● The exercise
Gather all lines with the word "part" in them.

Begin Data section

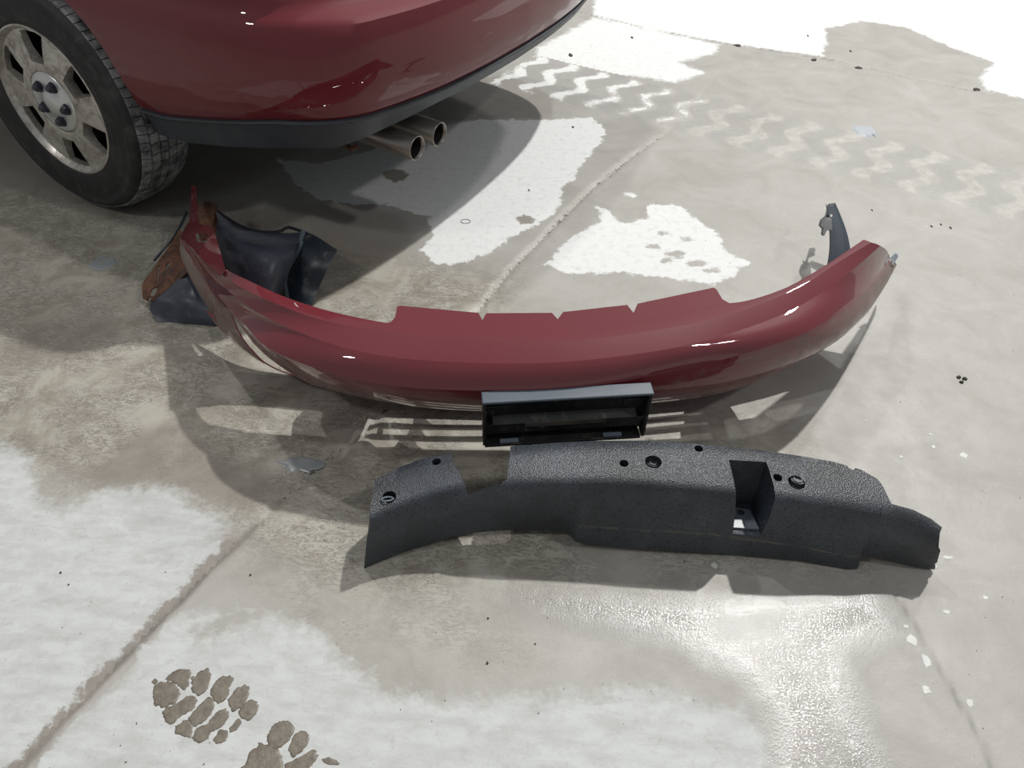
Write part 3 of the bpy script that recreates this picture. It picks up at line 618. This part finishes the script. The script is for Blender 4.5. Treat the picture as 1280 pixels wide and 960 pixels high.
# square pocket
pk = [at(905, 574.5, .178) - foam.location, at(962, 580, .176) - foam.location]; yb = pk[0].y
xl0, xr0 = pk[0].x, pk[1].x; lowf = [at(914, 659, .072) - foam.location, at(951, 661, .072) - foam.location]
cs.append(prism([Vector((lowf[0].x, lowf[0].y - .1, .072)), Vector((lowf[1].x, lowf[1].y - .1, .072)), Vector((lowf[1].x - .006, yb - .02, .072)), Vector((lowf[0].x, yb - .02, .072))],
                [Vector((xl0, yb - .25, .25)), Vector((xr0 + .012, yb - .25, .25)), Vector((xr0, yb + .008, .25)), Vector((xl0, yb + .008, .25))]))
cs[-1] = link('cutter', cs[-1])
for px, py, r_ in ((780, 580, .0085), (873, 562, .0085), (973, 595, .0085)): cs.append(link('cutter', cyl(at(px, py, .08) - foam.location + (at(px, py, .18) - at(px, py, .08)) * Vector((0, 0, 0)), (0, 0, 1), r_, .2, 20))); 
for c_, (px, py) in zip(cs[-3:], ((780, 580), (873, 562), (973, 595))):
    p = at(px, py, .18) - foam.location; q_ = at(px, py, .08) - foam.location
    for v in c_.data.vertices: v.co.x += p.x - q_.x; v.co.y += p.y - q_.y
RR = [(816.5, 578.5), (997, 600)]
for px, py in RR: p = at(px, py, .18) - foam.location; cs.append(link('cutter', cyl((p.x, p.y, .165), (0, 0, 1), .0155, .1, 28)))
p = at(486, 617, .145) - foam.location; cs.append(link('cutter', cyl((p.x, p.y, .10), (0, 0, 1), .013, .1, 20)))
for px, py, r_ in ((746, 546, .010), (1001, 565.5, .011), (1066, 580, .010), (545, 568, .009)): p = at(px, py, .17) - foam.location; cs.append(link('cutter', cyl((p.x, p.y, .12), (0, 0, 1), r_, .12, 14)))
for px, py, zz, r_ in ((1183, 664, .10, .020), (1181, 690, .06, .014), (1178, 707, .03, .013), (1186, 680, .08, .015), (1172, 720, .015, .012), (1154, 717, .005, .008), (1184, 650, .125, .010)):
    m2 = bpy.data.meshes.new('s'); bs = bmesh.new(); bmesh.ops.create_icosphere(bs, subdivisions=2, radius=r_)
    for v in bs.verts: v.co *= 1 + .35 * mnoise.noise(v.co * 90 + Vector((px, 0, 0)))
    bmesh.ops.translate(bs, verts=bs.verts, vec=at(px, py, zz) - foam.location); bs.to_mesh(m2); bs.free(); cs.append(link('cutter', m2))
cut(fo, cs, selfx=True); shade(fo, 48); fo.parent = foam
for px, py in RR:
    p = at(px, py, .168) - foam.location; link('bolt_recess', lathe([(.0, .0), (.005, .0), (.006, .002), (.009, .002), (.010, 0), (.0148, 0), (.0150, .004), (.0155, -.006)], 28), foam, M_clad)
    o = [c for c in foam.children if c.name.startswith('bolt_recess')][-1]; o.rotation_euler = (math.pi / 2, 0, 0); o.location = (p.x, p.y, .170)
p = at(484, 622, .14) - foam.location
o = link('torn_ring', lathe([(.009, 0), (.011, .002), (.013, 0), (.011, -.002)], 18), foam, M_flange); o.rotation_euler = (1.2, .2, .4); o.location = (p.x, p.y, .136); o.scale = (1, 1, .7)
# metal plate with hole at the foot of the pocket
mp_ = prism([Vector((*(at(a_, b_, .077) - foam.location)[:2], .0725)) for a_, b_ in ((913, 633), (937, 637), (949, 661), (914.5, 659))], [Vector((*(at(a_, b_, .077) - foam.location)[:2], .077)) for a_, b_ in ((913, 633), (937, 637), (949, 661), (914.5, 659))])
M_plate = mat('wet_grey_plate', (.16, .19, .22), .3)
o = link('pocket_plate', mp_, None, M_plate); p = at(926, 640, .077) - foam.location; cut(o, [link('cutter', cyl((p.x, p.y, 0), (0, 0, 1), .0075, .1, 18))]); o.parent = foam

# ---------------------------------------------------------------- wheel-arch liner with rusty bracket
lin_ = thing('fender_liner', 'crumpled black wheel-arch liner with a rusty bracket, behind the left end of the bumper', 'car part', at(300, 340))
def sheet(name, rows_px, m, th=.003, nu=26, nv=12, wav=.004, parent=lin_, sub=True):
    R = [resample([at(*p) for p in r], nu) for r in rows_px]; cols = [resample([R[i][j] for i in range(len(R))], nv) for j in range(nu)]
    rws = [[Vector(cols[j][i]) - lin_.location for j in range(nu)] for i in range(nv)]
    for i, r in enumerate(rws):
        for j, v in enumerate(r): v.z += wav * mnoise.noise(v * 14)
    vs, fs = grid(rws); o = obj(name, vs, fs, m, None); mod(o, 'SOLIDIFY', thickness=th, offset=-1); apply(o); o.parent = parent; return shade(o, 50)
s1 = sheet('liner_sheet', [[(268, 262, .10), (285, 276, .11), (305, 287, .115), (330, 293, .115), (352, 292, .11), (376, 291, .10)],
                      [(272, 284, .135), (292, 302, .15), (315, 312, .15), (340, 318, .145), (368, 316, .12)],
                      [(268, 310, .10), (290, 332, .11), (312, 345, .11), (338, 352, .10), (358, 345, .08)],
                      [(262, 350, .02), (285, 372, .02), (305, 385, .02), (328, 392, .02), (344, 378, .02)]], M_liner, nu=36, nv=18)
edge_ = []
R = resample([at(*p) for p in [(266, 260, .103), (285, 273, .113), (305, 284, .118), (330, 290, .118), (350, 289, .115), (360, 284, .115), (368, 286, .11), (377, 289, .103)]], 30)
for a_, b_ in zip(R, R[1:]): edge_.append(cyl(Vector(a_) - lin_.location, Vector(b_ - a_), .0045, np.linalg.norm(b_ - a_) + .002, 8))
link('rolled_edge', join_bm('e', edge_), lin_, M_black)
sheet('side_panel', [[(383, 290, .13), (402, 300, .13), (422, 312, .125)], [(372, 316, .10), (392, 328, .10), (410, 336, .09)], [(357, 345, .045), (378, 357, .045), (398, 362, .04)], [(360, 374, .008), (374, 382, .008), (388, 386, .006)]], M_panel, nu=14, nv=14)
sheet('panel_edge', [[(376, 290, .10), (380, 288, .128), (385, 290, .130)], [(366, 318, .07), (369, 317, .098), (374, 318, .10)], [(355, 345, .02), (355, 346, .044), (360, 347, .045)], [(356, 368, .0), (359, 372, .01), (364, 376, .008)]], M_flange, nu=8, nv=14)
sheet('lower_flap', [[(236, 322, .06), (262, 330, .06), (285, 352, .05)], [(222, 352, .065), (245, 360, .07), (272, 374, .05)], [(200, 374, .045), (232, 376, .058), (262, 388, .04)], [(188, 384, .02), (222, 390, .03), (268, 400, .02)], [(196, 401, .003), (226, 402, .005), (272, 406, .004)]], M_liner, nu=26, nv=22, wav=.012)
s2 = sheet('rust_bracket', [[(226, 290, .10), (236, 300, .115), (248, 322, .10)], [(208, 312, .085), (222, 322, .10), (234, 340, .085)], [(192, 338, .055), (206, 345, .07), (222, 355, .06)], [(180, 358, .035), (192, 362, .045), (208, 368, .045)], [(180, 374, .015), (190, 378, .02), (200, 374, .03)]], M_rust, nu=14, nv=20, wav=.010)
s2.parent = None
cs = []
for px, py, zz, r_ in ((211, 335, .08, .008), (205, 322, .08, .004), (193, 366, .04, .011), (186, 373, .03, .007)): p = at(px, py, zz) - lin_.location; cs.append(link('cutter', cyl((p.x, p.y, p.z - .06), (0, 0, 1), r_, .12, 9)))
p0, p1 = at(198, 334, .065) - lin_.location, at(196, 356, .05) - lin_.location; d = Vector((.004, 0, 0)); cs.append(cutter([q_ - Vector((0, 0, .08)) for q_ in (p0, p0 + d, p1 + d, p1)], [q_ + Vector((0, 0, .08)) for q_ in (p0, p0 + d * 2, p1 + d * 2, p1)]))
cut(s2, cs); s2.parent = lin_; s2['label'] = 'rusty brown steel bracket with holes'
sheet('rust_strap', [[(248, 258, .11), (260, 254, .12), (272, 258, .10)], [(246, 275, .10), (262, 276, .11), (272, 280, .10)], [(250, 300, .06), (264, 300, .06), (276, 304, .06)]], M_rust, nu=10, nv=10, wav=.012)
sp_ = []
R = resample([at(*p) for p in [(192, 326, .03), (204, 312, .05), (216, 298, .07), (226, 282, .085), (233, 266, .09)]], 14)
for a_, b_ in zip(R, R[1:]): sp_.append(cyl(Vector(a_) - lin_.location, Vector(b_ - a_), .004, np.linalg.norm(b_ - a_) + .002, 6))
link('edge_strip', join_bm('e', sp_), lin_, M_panel)

# ---------------------------------------------------------------- upright bracket behind the right end
br = thing('plastic_bracket', 'grey and black plastic strip bracket standing behind the right end of the bumper', 'car part', at(1045, 345))
base = at(1048, 345, .0); tip = at(1040, 258, .15)
# curved channel: web and two side walls
rowsb = []
for k in range(13):
    u = k / 12; c_ = base.lerp(tip, u) + Vector((.012 * math.sin(u * math.pi), 0, 0)) + Vector((0, -.012 * math.sin(u * math.pi), 0)); wd = .031 * (1 - .62 * u ** 1.8)
    c_.z = max(c_.z, .001)
    rowsb.append([c_ + Vector((-wd, .012, 0)) - br.location, c_ + Vector((-wd, 0, 0)) - br.location, c_ + Vector((wd * .35, -.002, 0)) - br.location, c_ + Vector((wd * .42, .006, 0)) - br.location, c_ + Vector((wd * .95, .004, 0)) - br.location, c_ + Vector((wd, .014, 0)) - br.location])
vs, fs = grid(rowsb); o = obj('channel_strip', vs, fs, M_lip, None); mod(o, 'SOLIDIFY', thickness=.003, offset=1); apply(o); p = at(1038, 269, .13)
cut(o, [link('cutter', cyl(p - br.location + Vector((0, -.03, .012)), Vector((0, 1, -.4)), .004, .08, 12))]); o.parent = br; shade(o, 30)
ck = [(1037, 256), (1044, 255), (1043, 261), (1036, 264), (1034, 270), (1039, 275), (1040, 288), (1033, 290), (1030, 296), (1028, 294), (1029, 287), (1025, 283), (1027, 276), (1033, 271)]
o = link('clip', prism([at(a_, b_, .125) - br.location + Vector((0, .012, -.004)) for a_, b_ in ck], [at(a_, b_, .125) - br.location + Vector((0, -.0, .004)) for a_, b_ in ck]), br, M_black); o['label'] = 'broken black clip at the top of the strip'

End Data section

● Response
Write part 3 of the bpy script that recreates this picture. It picks up at line 618. This part finishes the script. The script is for Blender 4.5. Treat the picture as 1280 pixels wide and 960 pixels high.
lin_ = thing('fender_liner', 'crumpled black wheel-arch liner with a rusty bracket, behind the left end of the bumper', 'car part', at(300, 340))
br = thing('plastic_bracket', 'grey and black plastic strip bracket standing behind the right end of the bumper', 'car part', at(1045, 345))